▶ _Task directions_
Collect every line in the records below that contains the word "This".

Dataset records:
-- Begin --
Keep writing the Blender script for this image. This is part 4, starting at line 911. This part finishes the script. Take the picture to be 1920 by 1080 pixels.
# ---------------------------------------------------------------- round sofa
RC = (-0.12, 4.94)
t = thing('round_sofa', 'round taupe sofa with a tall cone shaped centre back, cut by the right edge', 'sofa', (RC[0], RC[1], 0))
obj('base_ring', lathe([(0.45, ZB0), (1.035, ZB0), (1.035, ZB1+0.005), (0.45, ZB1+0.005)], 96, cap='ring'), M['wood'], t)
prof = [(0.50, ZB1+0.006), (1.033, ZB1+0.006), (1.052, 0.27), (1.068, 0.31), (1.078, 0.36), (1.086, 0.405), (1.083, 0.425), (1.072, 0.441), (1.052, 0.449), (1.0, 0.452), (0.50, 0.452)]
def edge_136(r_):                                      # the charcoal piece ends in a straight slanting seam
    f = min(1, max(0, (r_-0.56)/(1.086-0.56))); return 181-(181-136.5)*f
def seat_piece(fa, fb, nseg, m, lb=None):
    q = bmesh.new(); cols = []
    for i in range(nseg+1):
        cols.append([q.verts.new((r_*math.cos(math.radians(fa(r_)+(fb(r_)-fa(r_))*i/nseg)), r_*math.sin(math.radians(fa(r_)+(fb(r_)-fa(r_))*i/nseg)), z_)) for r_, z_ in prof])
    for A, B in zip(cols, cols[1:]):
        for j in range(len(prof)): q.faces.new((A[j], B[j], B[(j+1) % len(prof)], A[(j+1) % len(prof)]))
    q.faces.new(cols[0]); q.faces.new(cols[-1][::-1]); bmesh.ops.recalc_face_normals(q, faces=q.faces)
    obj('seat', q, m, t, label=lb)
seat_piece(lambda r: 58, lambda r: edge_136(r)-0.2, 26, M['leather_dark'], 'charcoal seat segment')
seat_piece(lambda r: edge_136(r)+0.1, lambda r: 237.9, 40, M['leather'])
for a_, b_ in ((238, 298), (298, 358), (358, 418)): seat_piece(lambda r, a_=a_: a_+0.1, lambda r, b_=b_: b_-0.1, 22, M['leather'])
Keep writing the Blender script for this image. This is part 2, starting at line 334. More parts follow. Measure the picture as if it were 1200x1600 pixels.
-- End --
▶ _The result_
Keep writing the Blender script for this image. This is part 4, starting at line 911. This part finishes the script. Take the picture to be 1920 by 1080 pixels.
Keep writing the Blender script for this image. This is part 2, starting at line 334. More parts follow. Measure the picture as if it were 1200x1600 pixels.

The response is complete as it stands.